Quarterback Mia Leggett (left) and receiver Sara Broach celebrate Broach's catch of a touchdown pass

Mia Leggett dropped back on the grass that normally stands for left field on the Piedmont High School baseball diamond. She saw Sara Broach get behind the defenders and lofted a high pass toward the end zone. Broach went up for the ball, pulling it in with her right hand reaching above the defense.

The two then ran towards each other to celebrate the score.

It was just a practice, but it also captured the excitement of a brand new sport in high school: Girls flag football. The California Interscholastic Federation has made it official during the 2022-23 school year. Piedmont is one of many schools throughout the East Bay starting up a new team. Fifty-five girls came out for tryouts for a 40-woman roster. While Piedmont’s boys football program has been struggling with numbers the past few years, there were no such struggles for the girls.

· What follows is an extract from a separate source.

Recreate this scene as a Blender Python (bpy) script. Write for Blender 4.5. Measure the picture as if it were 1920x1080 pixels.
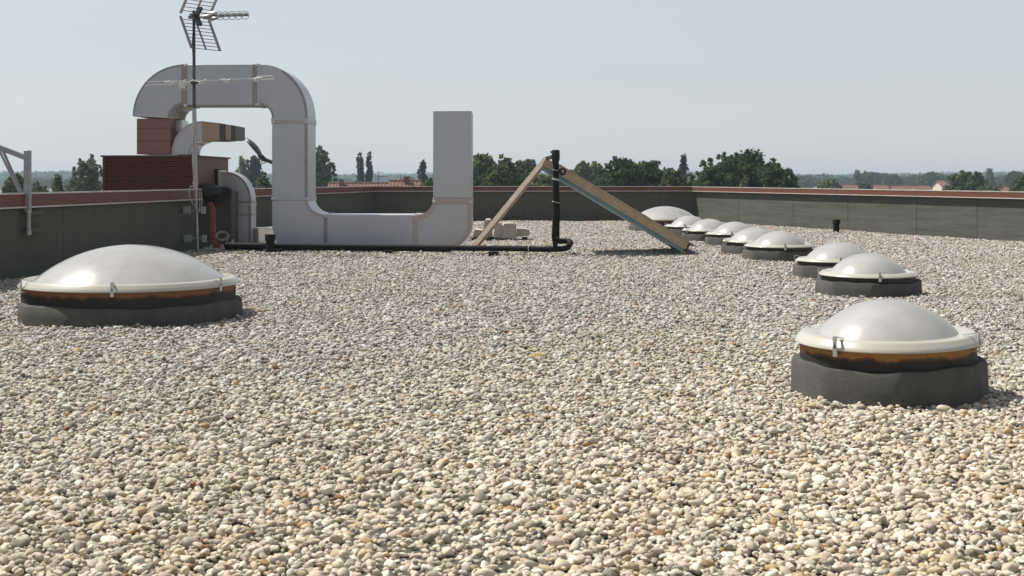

“It’s crazy how big of a turnout we got,” Ruby Guzdar said. “I came here expecting to have me and a couple of my senior friends come. I mean there were about 20 cuts. It has been a crazy amount of turnout and it has been super-fun.”

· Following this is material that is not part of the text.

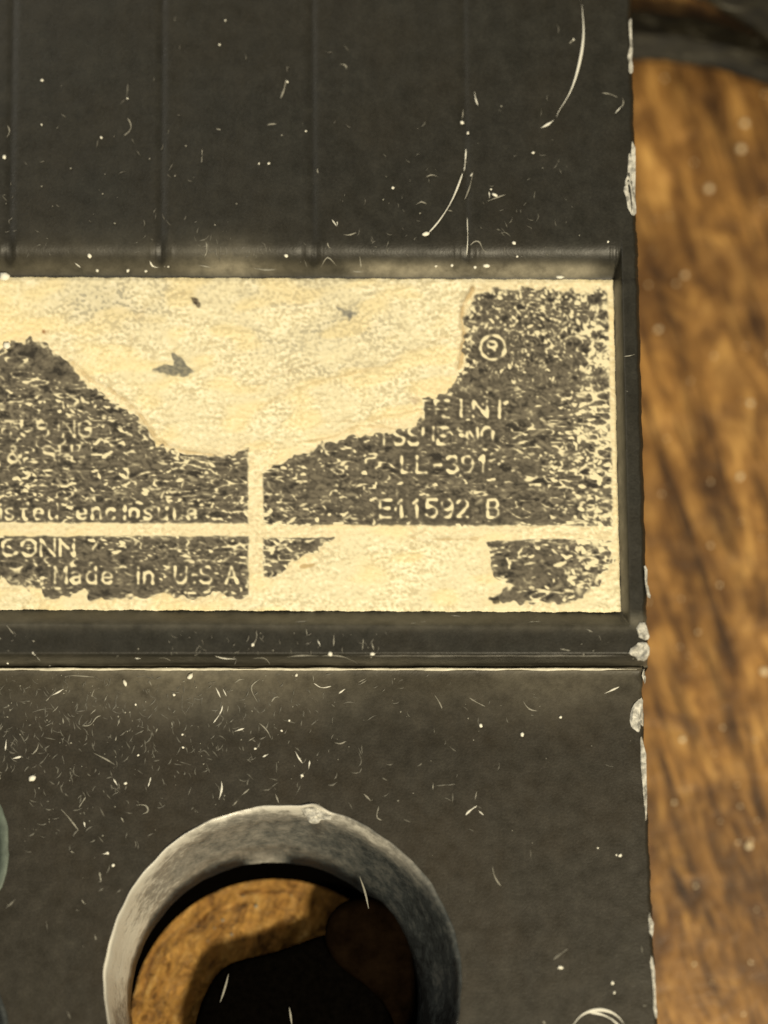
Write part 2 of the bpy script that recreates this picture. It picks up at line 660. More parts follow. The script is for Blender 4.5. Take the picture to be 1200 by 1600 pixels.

Sara Broach (back) reaches up to catch a touchdown pass during a Piedmont flag football practice

Said Broach, “Like Ruby, I came out expecting to be in a small group of other girls playing football. It’s really exciting to have lots of people play. It’s important to know that we’re not just messing around. We’re a real competitive women’s flag football team. And we are not here to mess around!”

No, they are not! Piedmont has been working to add girls sports over the past year-plus after a Title IX audit showed that more boys were playing sports than girls at the school. A first-year lacrosse team didn’t get off the ground last spring, and only nine girls signed up for the inaugural beach volleyball team when the school hoped for 12.

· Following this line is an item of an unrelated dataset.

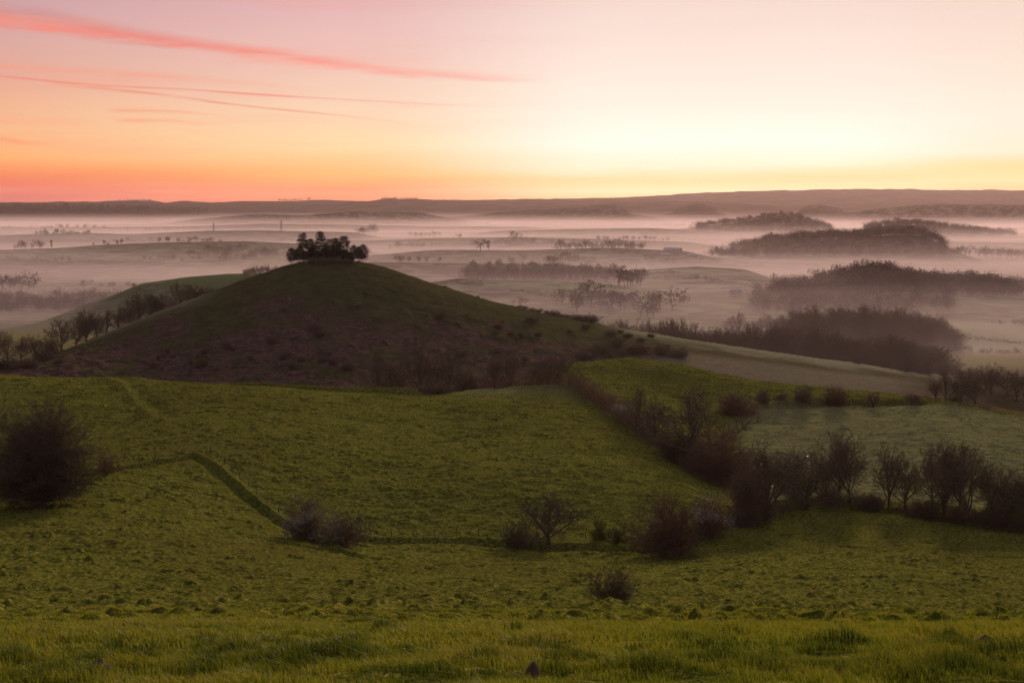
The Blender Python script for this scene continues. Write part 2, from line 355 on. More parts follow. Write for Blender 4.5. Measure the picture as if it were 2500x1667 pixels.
# smooth large forms on a coarse grid, then the detail at full resolution
ci = np.unique(np.concatenate([np.arange(0, len(acols), 6), [len(acols) - 1]])); ri = np.unique(np.concatenate([np.arange(0, len(yrows), 4), [len(yrows) - 1]]))
low = near_h(XG[np.ix_(ri, ci)], np.minimum(YG[np.ix_(ri, ci)], 2400.0))
tmp = np.empty((len(ri), len(acols)))
for k_ in range(len(ri)): tmp[k_] = np.interp(acols, acols[ci], low[k_])
full = np.empty(AG.shape); qr = np.log(yrows + Y0 + 1); 
for k_ in range(len(acols)): full[:, k_] = np.interp(qr, qr[ri], tmp[:, k_])
_nh = near_h
near_h = lambda x, Y: full
ZG = sheet_h(XG, YG) + detail(XG, YG)
near_h = _nh
print('terrain', ZG.shape, _t.time() - _t0)
def ground(x, y):
    """height of the terrain sheet at (x, y)"""
    y = min(max(y, -9.9), 21500); a = x / (y + Y0)
    i = int(np.clip(np.searchsorted(yrows, y) - 1, 0, len(yrows) - 2)); j = int(np.clip(np.searchsorted(acols, a) - 1, 0, len(acols) - 2))
    fy = (y - yrows[i]) / (yrows[i + 1] - yrows[i]); fx = min(max((a - acols[j]) / (acols[j + 1] - acols[j]), 0), 1)
    return float((ZG[i, j] * (1 - fx) + ZG[i, j + 1] * fx) * (1 - fy) + (ZG[i + 1, j] * (1 - fx) + ZG[i + 1, j + 1] * fx) * fy)
def ground_v(x, y):
    a = x / (y + Y0); i = np.clip(np.searchsorted(yrows, y) - 1, 0, len(yrows) - 2); j = np.clip(np.searchsorted(acols, a) - 1, 0, len(acols) - 2)
    fy = np.clip((y - yrows[i]) / (yrows[i + 1] - yrows[i]), 0, 1); fx = np.clip((a - acols[j]) / (acols[j + 1] - acols[j]), 0, 1)
    return (ZG[i, j] * (1 - fx) + ZG[i, j + 1] * fx) * (1 - fy) + (ZG[i + 1, j] * (1 - fx) + ZG[i + 1, j + 1] * fx) * fy
def hit(u, v, ymin=5.0, ymax=21500):
    """where the line of sight of (u, v) meets the ground beyond ymin"""
    a, s = ray(u, v); ys = yrows[(yrows > ymin) & (yrows < ymax)]
    z = ground_v(a * ys, ys); k = np.nonzero(z >= s * ys)[0]
    if len(k) == 0:
        k = np.array([int(np.argmax(z / ys - s))])
    y = ys[k[0]]; return (a * y, float(y), ground(a * y, y))
# ------------------------------------------------------------------ ground materials
def new_mat(name):
    m = bpy.data.materials.new(name); m.use_nodes = True; m.node_tree.nodes.clear(); return m, NG(m.node_tree)
def out_bsdf(m, g, bsdf):
    o = g.n('ShaderNodeOutputMaterial'); m.node_tree.links.new(bsdf, o.inputs['Surface'])
def coords(g):
    return g.n('ShaderNodeTexCoord').outputs['Object']
def xform(g, vec, s):
    mp = g.n('ShaderNodeMapping'); g.put(mp.inputs['Vector'], vec); mp.inputs['Scale'].default_value = s; return mp.outputs[0]
def attr(g, name):
    a = g.n('ShaderNodeAttribute'); a.attribute_name = name; return a.outputs['Fac']

def make_ground_mat():
    m, g = new_mat('turf'); co = coords(g)
    big = g.noise(co, 0.018, 4, 0.55); mid = g.noise(co, 0.16, 4, 0.6); fine = g.noise(xform(g, co, (1.0, 1.6, 1.6)), 1.7, 5, 0.72); tiny = g.noise(co, 9.0, 3, 0.7)
    c = g.mix(g.rng(mid, 0.3, 0.7), (0.072, 0.094, 0.015, 1), (0.165, 0.168, 0.034, 1))
    c = g.mix(g.rng(fine, 0.38, 0.56), (0.032, 0.038, 0.008, 1), c)  # dark noise paints in the shade between grass tufts
    c = g.mix(g.m('MULTIPLY', g.rng(fine, 0.50, 0.64), 0.95), c, (0.30, 0.25, 0.06, 1))  # pale noise paints in the light on tuft tops
    c = g.mix(g.m('MULTIPLY', g.rng(big, 0.45, 0.65), 0.35), c, (0.075, 0.058, 0.018, 1))
    c = g.mix(g.rng(tiny, 0.35, 0.65, 0.0, 0.35), c, (0.15, 0.14, 0.018, 1))
    # rough hill pasture
    c = g.mix(g.m('MULTIPLY', attr(g, 'rough'), 0.85), c, g.mix(g.rng(mid, 0.35, 0.65), (0.034, 0.038, 0.019, 1), (0.075, 0.062, 0.032, 1)))
    br_n = g.noise(xform(g, co, (1, 1.4, 2.5)), 0.22, 6, 0.75)
    brc = g.mix(g.rng(br_n, 0.38, 0.62), (0.038, 0.026, 0.025, 1), (0.13, 0.068, 0.056, 1))
    brc = g.mix(g.rng(g.noise(xform(g, co, (1, 1, 3)), 0.55, 5, 0.75), 0.52, 0.68), brc, (0.19, 0.13, 0.11, 1))
    bm = g.m('MULTIPLY', attr(g, 'bracken'), g.rng(g.noise(co, 0.06, 7, 0.72), 0.42, 0.50), clamp=True)
    c = g.mix(bm, c, brc)
    # distant fields, pale and dark by turns
    vo = g.n('ShaderNodeTexVoronoi'); g.put(vo.inputs['Vector'], xform(g, g.mix(0.05, co, g.n('ShaderNodeTexCoord').outputs['Object']), (1.0, 0.75, 0.0))); vo.inputs['Scale'].default_value = 0.0042
    sepc = g.n('ShaderNodeSeparateColor'); g.put(sepc.inputs[0], vo.outputs['Color'])
    fld = g.ramp(sepc.outputs[0], [(0.0, (0.05, 0.06, 0.03, 1)), (0.3, (0.11, 0.13, 0.06, 1)), (0.55, (0.075, 0.06, 0.045, 1)), (0.8, (0.17, 0.18, 0.12, 1)), (1.0, (0.08, 0.09, 0.04, 1))])
    fld = g.mix(g.rng(g.noise(co, 0.012, 5, 0.7), 0.52, 0.6), fld, (0.035, 0.03, 0.026, 1))
    c = g.mix(attr(g, 'vale'), c, fld)
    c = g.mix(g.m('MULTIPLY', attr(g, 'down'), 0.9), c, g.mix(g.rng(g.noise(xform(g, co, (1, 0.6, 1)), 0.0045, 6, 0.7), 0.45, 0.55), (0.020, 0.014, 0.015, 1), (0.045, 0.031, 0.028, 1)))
    fr = g.m('MULTIPLY', attr(g, 'frost'), g.rng(g.noise(co, 0.8, 5, 0.75), 0.30, 0.70, 0.55, 1.0))
    c = g.mix(fr, c, (0.40, 0.38, 0.27, 1))
    bs = g.n('ShaderNodeBsdfPrincipled'); g.put(bs.inputs['Base Color'], c); bs.inputs['Roughness'].default_value = 0.95
    bs.inputs['Specular IOR Level'].default_value = 0.0
    bs.inputs['Sheen Weight'].default_value = 0.0; bs.inputs['Sheen Roughness'].default_value = 0.6; bs.inputs['Sheen Tint'].default_value = (0.9, 0.85, 0.35, 1)
    bmp = g.n('ShaderNodeBump'); bmp.inputs['Strength'].default_value = 0.9; bmp.inputs['Distance'].default_value = 0.3
    h = g.m('ADD', g.m('MULTIPLY', fine, 1.5), g.m('MULTIPLY', g.noise(co, 4.5, 3, 0.6), 0.5)); g.put(bmp.inputs['Height'], h)
    g.put(bs.inputs['Normal'], bmp.outputs[0]); out_bsdf(m, g, bs.outputs[0]); return m
M_GROUND = make_ground_mat()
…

Longtime Piedmont teacher Beth Black is the head coach. She’s being helped out by athletic director Bradley Smet, a former boys football player and assistant coach at Atascadero High School, and Hayley Adams, another teacher at the school.

Coach Beth Black (right) instructs her charges as Piedmont prepares for its first season of girls flag football

“I am more excited now than when I first agreed to coach,” Black said. “When I had the intro meeting in the spring, they were so excited. It was like we opened a world to them.

“Bradley and Haley and I have treated it as you are on equal footing. I love that. I know so many girls that have watched football with their families and now it is wide open. It feels like they wanted to embrace it.”

Indeed. Sabrina Carling said, “It’s super-interesting to learn the rules of football. I’ve always had it playing in my house and never paid attention. It’s super-fun to run routes and learn the offensive and defensive positions. We’ve bonded really well as a team and I love all the girls on our team and I think it’s such a fun experience and everyone should participate.”

Said Allison King, “I think it’s great. Girls finally have an opportunity to be a part of such a big sport. In America, football is such a culture and I think it’s amazing that girls are getting to be a part of that and be involved.”

Lauren Ashton (right) defends Allison King during a Piedmont flag football practice

Added Kira Pan, “This is my first time playing. I haven’t had experience playing football before but I really like playing with this team. It’s a great social opportunity. It’s so nice to see everyone happy to try out a new sport and be so eager. We even had cuts which was so crazy for a first-year sport.

“I think this is a big step. I feel like there’s a big audience around men’s football and it’s really exciting that women are going to have the opportunity to do this and I really hope there is the same amount of turnout and excitement built around this. And I’m really excited to see where it goes this season.”

Coach Black grew up in Ohio – Michigan fans, cover your ears. That midwestern upbringing is quite football-centric.

“I wore an Ohio State jersey for as long as I remember,” she said. “I remember my first Piedmont High School football game. I was sitting in the stands. There was a sack and I was standing up and shouting and I looked around and nobody else was shouting.

Josie Lins (right) tries to get around defender Emily Williamson during a Piedmont flag football practice

She said that she has a great group of athletes who have come from other sports at Piedmont, and they are adjusting to football.

“There are these ‘ah-hah’ moments,” she said. “I’ve got basketball players, I’ve got lacrosse players, I’ve got soccer players, you don’t leave your cover. Once the ball is thrown, it doesn’t matter who I’m on I just get to the ball.”

Liggett has played basketball and softball at Piedmont.

“Honestly, I’m really excited,” she said. “I’ve always wanted to try out football. I’ve watched it a lot, played it with my dad, it gives me the opportunity to actually fulfill this dream that I’ve had.

“I really enjoy it.”

Photos by Damin Esper

3 thoughts on “Flag football already a success with Piedmont girls

  1. Hi! Can we do flag football for boys? Younger Or non gendered flag football? My kiddo has been asking about flag football, he’s in 2nd grade. Thanks for any info you can provide! Amy

    • Piedmont Recreation has a long history of flag football programmimg.
      There are currently 25 players on the 8th grade team an 26 players on the 6/7 grade team. Flag football is open to boys and girls.